DATA LINES:

::::

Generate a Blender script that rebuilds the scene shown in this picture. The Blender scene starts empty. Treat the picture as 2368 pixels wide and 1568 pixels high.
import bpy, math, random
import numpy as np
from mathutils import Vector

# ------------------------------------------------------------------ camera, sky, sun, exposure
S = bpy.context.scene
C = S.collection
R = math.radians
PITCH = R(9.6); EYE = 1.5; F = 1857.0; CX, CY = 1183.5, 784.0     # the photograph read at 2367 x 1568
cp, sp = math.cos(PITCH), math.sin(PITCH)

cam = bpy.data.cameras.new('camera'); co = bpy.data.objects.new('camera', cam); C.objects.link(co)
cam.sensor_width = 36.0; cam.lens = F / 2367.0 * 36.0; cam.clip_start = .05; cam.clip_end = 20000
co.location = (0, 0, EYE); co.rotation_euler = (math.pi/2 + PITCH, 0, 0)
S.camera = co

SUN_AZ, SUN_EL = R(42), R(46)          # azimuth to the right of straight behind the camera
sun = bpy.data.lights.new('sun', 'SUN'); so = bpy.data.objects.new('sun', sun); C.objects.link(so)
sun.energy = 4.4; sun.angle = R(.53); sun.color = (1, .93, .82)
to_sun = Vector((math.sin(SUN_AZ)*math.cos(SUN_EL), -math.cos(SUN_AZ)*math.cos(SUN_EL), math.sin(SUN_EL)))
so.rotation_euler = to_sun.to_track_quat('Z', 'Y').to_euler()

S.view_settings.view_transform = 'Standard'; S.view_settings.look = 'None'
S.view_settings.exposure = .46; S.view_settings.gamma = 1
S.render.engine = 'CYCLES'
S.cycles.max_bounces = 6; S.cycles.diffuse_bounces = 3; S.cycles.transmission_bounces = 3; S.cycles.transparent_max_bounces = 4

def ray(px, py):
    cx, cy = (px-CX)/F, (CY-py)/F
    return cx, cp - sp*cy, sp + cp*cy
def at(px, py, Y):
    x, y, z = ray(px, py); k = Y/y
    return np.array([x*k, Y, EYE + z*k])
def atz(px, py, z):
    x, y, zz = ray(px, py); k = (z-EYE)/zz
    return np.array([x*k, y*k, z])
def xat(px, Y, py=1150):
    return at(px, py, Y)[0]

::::

WRITTEN REQUEST: Reproduce every line above without error.

SOLUTION:
Generate a Blender script that rebuilds the scene shown in this picture. The Blender scene starts empty. Treat the picture as 2368 pixels wide and 1568 pixels high.
import bpy, math, random
import numpy as np
from mathutils import Vector

# ------------------------------------------------------------------ camera, sky, sun, exposure
S = bpy.context.scene
C = S.collection
R = math.radians
PITCH = R(9.6); EYE = 1.5; F = 1857.0; CX, CY = 1183.5, 784.0     # the photograph read at 2367 x 1568
cp, sp = math.cos(PITCH), math.sin(PITCH)

cam = bpy.data.cameras.new('camera'); co = bpy.data.objects.new('camera', cam); C.objects.link(co)
cam.sensor_width = 36.0; cam.lens = F / 2367.0 * 36.0; cam.clip_start = .05; cam.clip_end = 20000
co.location = (0, 0, EYE); co.rotation_euler = (math.pi/2 + PITCH, 0, 0)
S.camera = co

SUN_AZ, SUN_EL = R(42), R(46)          # azimuth to the right of straight behind the camera
sun = bpy.data.lights.new('sun', 'SUN'); so = bpy.data.objects.new('sun', sun); C.objects.link(so)
sun.energy = 4.4; sun.angle = R(.53); sun.color = (1, .93, .82)
to_sun = Vector((math.sin(SUN_AZ)*math.cos(SUN_EL), -math.cos(SUN_AZ)*math.cos(SUN_EL), math.sin(SUN_EL)))
so.rotation_euler = to_sun.to_track_quat('Z', 'Y').to_euler()

S.view_settings.view_transform = 'Standard'; S.view_settings.look = 'None'
S.view_settings.exposure = .46; S.view_settings.gamma = 1
S.render.engine = 'CYCLES'
S.cycles.max_bounces = 6; S.cycles.diffuse_bounces = 3; S.cycles.transmission_bounces = 3; S.cycles.transparent_max_bounces = 4

def ray(px, py):
    cx, cy = (px-CX)/F, (CY-py)/F
    return cx, cp - sp*cy, sp + cp*cy
def at(px, py, Y):
    x, y, z = ray(px, py); k = Y/y
    return np.array([x*k, Y, EYE + z*k])
def atz(px, py, z):
    x, y, zz = ray(px, py); k = (z-EYE)/zz
    return np.array([x*k, y*k, z])
def xat(px, Y, py=1150):
    return at(px, py, Y)[0]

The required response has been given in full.